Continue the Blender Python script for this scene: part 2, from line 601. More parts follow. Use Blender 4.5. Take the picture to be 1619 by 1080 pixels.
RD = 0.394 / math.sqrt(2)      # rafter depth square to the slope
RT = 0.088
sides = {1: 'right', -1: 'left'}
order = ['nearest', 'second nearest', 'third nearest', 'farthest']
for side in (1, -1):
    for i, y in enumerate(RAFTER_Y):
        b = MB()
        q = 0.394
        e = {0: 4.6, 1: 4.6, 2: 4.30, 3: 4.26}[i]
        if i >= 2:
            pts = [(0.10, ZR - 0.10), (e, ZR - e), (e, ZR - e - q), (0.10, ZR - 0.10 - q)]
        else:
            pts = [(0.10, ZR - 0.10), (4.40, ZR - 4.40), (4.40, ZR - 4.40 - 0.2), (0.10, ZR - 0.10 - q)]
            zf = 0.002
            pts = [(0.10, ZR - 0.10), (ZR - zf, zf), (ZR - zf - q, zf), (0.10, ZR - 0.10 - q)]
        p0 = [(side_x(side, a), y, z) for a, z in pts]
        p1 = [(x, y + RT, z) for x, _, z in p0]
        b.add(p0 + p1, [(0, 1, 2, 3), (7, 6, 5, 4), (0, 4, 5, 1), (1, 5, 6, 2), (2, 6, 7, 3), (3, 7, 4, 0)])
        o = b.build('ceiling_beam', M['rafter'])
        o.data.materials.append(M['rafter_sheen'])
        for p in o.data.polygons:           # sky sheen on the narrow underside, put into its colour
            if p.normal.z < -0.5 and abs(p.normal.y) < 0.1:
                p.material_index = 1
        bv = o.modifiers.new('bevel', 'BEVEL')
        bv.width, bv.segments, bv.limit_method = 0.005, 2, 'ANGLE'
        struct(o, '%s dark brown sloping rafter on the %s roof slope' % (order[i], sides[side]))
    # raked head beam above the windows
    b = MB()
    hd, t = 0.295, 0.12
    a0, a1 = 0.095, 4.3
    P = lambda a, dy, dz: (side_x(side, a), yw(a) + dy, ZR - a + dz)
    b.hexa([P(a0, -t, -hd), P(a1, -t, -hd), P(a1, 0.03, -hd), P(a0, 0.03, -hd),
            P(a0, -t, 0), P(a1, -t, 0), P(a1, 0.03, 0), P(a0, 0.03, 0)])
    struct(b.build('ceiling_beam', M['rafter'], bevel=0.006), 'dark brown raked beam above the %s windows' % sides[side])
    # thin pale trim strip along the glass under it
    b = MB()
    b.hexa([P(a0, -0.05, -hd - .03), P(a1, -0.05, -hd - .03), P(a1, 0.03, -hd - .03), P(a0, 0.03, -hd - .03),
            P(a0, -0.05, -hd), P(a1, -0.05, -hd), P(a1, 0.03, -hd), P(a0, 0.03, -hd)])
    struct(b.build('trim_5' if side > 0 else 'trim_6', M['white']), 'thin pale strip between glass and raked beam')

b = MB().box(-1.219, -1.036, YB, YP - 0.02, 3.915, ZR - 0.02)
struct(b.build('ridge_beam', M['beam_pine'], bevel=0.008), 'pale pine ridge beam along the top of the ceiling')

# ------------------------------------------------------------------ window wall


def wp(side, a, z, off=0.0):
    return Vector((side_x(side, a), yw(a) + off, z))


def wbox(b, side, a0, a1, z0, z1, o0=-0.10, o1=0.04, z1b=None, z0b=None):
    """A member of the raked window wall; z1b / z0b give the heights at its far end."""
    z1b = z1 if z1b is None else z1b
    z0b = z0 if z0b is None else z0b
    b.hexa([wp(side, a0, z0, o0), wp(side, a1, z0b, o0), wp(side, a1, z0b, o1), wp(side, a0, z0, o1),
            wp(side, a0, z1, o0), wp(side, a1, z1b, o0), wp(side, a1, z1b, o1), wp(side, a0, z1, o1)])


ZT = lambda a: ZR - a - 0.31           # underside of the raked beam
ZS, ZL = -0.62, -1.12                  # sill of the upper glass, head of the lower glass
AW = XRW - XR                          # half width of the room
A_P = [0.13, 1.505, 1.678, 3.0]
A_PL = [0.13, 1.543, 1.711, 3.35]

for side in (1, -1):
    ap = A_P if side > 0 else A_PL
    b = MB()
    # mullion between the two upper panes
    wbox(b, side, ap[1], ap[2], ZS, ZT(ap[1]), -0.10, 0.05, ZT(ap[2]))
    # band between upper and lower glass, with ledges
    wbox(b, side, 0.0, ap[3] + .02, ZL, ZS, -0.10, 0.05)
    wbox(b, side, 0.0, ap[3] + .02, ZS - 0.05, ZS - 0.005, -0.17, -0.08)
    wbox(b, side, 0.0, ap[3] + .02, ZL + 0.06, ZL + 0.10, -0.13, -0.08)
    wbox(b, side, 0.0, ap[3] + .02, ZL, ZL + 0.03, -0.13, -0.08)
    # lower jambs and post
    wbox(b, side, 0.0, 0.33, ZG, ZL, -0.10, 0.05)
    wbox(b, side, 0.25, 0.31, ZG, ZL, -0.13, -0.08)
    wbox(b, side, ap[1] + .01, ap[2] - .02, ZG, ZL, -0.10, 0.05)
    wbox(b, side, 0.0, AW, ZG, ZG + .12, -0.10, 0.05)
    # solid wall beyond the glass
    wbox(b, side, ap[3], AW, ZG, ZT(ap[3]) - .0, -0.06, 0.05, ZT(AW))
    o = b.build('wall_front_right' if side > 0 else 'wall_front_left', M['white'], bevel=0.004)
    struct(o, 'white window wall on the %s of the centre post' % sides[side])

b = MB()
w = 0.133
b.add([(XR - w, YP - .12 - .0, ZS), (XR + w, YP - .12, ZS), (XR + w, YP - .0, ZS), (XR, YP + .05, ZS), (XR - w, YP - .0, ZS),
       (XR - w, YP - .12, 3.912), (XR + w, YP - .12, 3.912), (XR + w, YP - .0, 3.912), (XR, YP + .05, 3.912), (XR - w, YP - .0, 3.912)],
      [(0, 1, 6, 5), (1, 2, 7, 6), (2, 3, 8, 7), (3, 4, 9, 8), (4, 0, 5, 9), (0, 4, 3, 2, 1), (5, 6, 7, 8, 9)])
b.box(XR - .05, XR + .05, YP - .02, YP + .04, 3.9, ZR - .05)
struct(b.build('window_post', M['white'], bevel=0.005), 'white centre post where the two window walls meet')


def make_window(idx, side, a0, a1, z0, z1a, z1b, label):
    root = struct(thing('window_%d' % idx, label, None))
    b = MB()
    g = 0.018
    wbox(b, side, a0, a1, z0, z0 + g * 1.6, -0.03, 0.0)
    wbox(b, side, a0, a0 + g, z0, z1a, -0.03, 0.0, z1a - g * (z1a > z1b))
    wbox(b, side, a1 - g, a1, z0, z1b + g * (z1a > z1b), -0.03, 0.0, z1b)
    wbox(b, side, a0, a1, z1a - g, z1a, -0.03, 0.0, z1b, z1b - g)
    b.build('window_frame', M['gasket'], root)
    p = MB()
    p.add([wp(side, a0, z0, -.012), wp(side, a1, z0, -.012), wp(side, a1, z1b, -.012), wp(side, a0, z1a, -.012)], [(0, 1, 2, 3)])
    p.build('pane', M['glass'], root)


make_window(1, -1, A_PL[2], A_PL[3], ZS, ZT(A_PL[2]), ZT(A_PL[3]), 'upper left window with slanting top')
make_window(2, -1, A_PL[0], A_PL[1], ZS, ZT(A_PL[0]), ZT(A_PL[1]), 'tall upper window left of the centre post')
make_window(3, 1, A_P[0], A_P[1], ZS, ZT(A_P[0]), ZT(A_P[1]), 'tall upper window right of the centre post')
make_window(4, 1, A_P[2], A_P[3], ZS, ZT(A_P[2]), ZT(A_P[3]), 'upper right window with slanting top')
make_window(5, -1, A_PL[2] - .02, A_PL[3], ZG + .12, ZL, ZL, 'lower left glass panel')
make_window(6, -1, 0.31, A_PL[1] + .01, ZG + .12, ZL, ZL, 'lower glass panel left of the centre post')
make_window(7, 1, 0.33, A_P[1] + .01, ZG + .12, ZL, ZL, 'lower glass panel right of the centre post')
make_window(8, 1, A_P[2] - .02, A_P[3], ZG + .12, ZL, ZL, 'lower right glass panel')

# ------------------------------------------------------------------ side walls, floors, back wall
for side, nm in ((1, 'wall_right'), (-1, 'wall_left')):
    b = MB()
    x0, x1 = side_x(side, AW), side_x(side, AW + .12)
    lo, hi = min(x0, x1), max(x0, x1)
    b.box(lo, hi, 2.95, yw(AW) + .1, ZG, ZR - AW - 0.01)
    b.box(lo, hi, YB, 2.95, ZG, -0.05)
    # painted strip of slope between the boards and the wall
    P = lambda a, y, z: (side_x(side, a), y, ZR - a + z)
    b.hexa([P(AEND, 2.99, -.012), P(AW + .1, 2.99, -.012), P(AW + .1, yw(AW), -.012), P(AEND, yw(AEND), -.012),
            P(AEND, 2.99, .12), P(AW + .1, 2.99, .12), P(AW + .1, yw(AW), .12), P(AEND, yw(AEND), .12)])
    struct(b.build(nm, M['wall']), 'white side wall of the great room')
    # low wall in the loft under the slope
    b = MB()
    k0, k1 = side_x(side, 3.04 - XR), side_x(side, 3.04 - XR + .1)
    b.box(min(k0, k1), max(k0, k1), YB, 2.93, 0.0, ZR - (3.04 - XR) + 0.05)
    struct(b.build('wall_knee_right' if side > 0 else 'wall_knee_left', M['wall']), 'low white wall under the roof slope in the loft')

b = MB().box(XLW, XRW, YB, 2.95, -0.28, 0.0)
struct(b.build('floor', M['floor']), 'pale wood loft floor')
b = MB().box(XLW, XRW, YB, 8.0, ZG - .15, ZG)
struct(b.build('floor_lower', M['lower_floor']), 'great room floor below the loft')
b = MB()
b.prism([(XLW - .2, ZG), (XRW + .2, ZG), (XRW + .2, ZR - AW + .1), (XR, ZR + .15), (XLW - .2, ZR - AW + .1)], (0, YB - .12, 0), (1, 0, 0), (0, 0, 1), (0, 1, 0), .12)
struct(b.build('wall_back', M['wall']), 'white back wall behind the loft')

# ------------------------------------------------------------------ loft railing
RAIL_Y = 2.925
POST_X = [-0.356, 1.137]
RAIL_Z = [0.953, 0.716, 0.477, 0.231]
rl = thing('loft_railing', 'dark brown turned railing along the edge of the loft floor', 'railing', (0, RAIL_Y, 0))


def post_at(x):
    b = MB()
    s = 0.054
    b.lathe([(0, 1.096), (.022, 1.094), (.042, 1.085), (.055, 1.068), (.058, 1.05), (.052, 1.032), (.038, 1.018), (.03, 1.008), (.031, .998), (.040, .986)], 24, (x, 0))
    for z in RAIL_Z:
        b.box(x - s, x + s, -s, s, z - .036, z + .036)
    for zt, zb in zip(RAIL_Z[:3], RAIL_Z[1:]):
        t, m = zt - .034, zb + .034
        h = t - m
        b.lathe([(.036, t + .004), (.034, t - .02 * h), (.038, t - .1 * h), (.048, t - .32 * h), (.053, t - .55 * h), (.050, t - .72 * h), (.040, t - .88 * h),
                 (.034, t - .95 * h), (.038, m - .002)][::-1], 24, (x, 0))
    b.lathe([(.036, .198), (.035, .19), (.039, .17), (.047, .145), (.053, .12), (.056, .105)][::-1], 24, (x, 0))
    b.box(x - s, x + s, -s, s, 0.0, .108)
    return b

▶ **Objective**
Where a line holds the string "struct", copy that line.

▶ **Result below**
        struct(o, '%s dark brown sloping rafter on the %s roof slope' % (order[i], sides[side]))
    struct(b.build('ceiling_beam', M['rafter'], bevel=0.006), 'dark brown raked beam above the %s windows' % sides[side])
    struct(b.build('trim_5' if side > 0 else 'trim_6', M['white']), 'thin pale strip between glass and raked beam')
struct(b.build('ridge_beam', M['beam_pine'], bevel=0.008), 'pale pine ridge beam along the top of the ceiling')
    struct(o, 'white window wall on the %s of the centre post' % sides[side])
struct(b.build('window_post', M['white'], bevel=0.005), 'white centre post where the two window walls meet')
    root = struct(thing('window_%d' % idx, label, None))
    struct(b.build(nm, M['wall']), 'white side wall of the great room')
    struct(b.build('wall_knee_right' if side > 0 else 'wall_knee_left', M['wall']), 'low white wall under the roof slope in the loft')
struct(b.build('floor', M['floor']), 'pale wood loft floor')
struct(b.build('floor_lower', M['lower_floor']), 'great room floor below the loft')
struct(b.build('wall_back', M['wall']), 'white back wall behind the loft')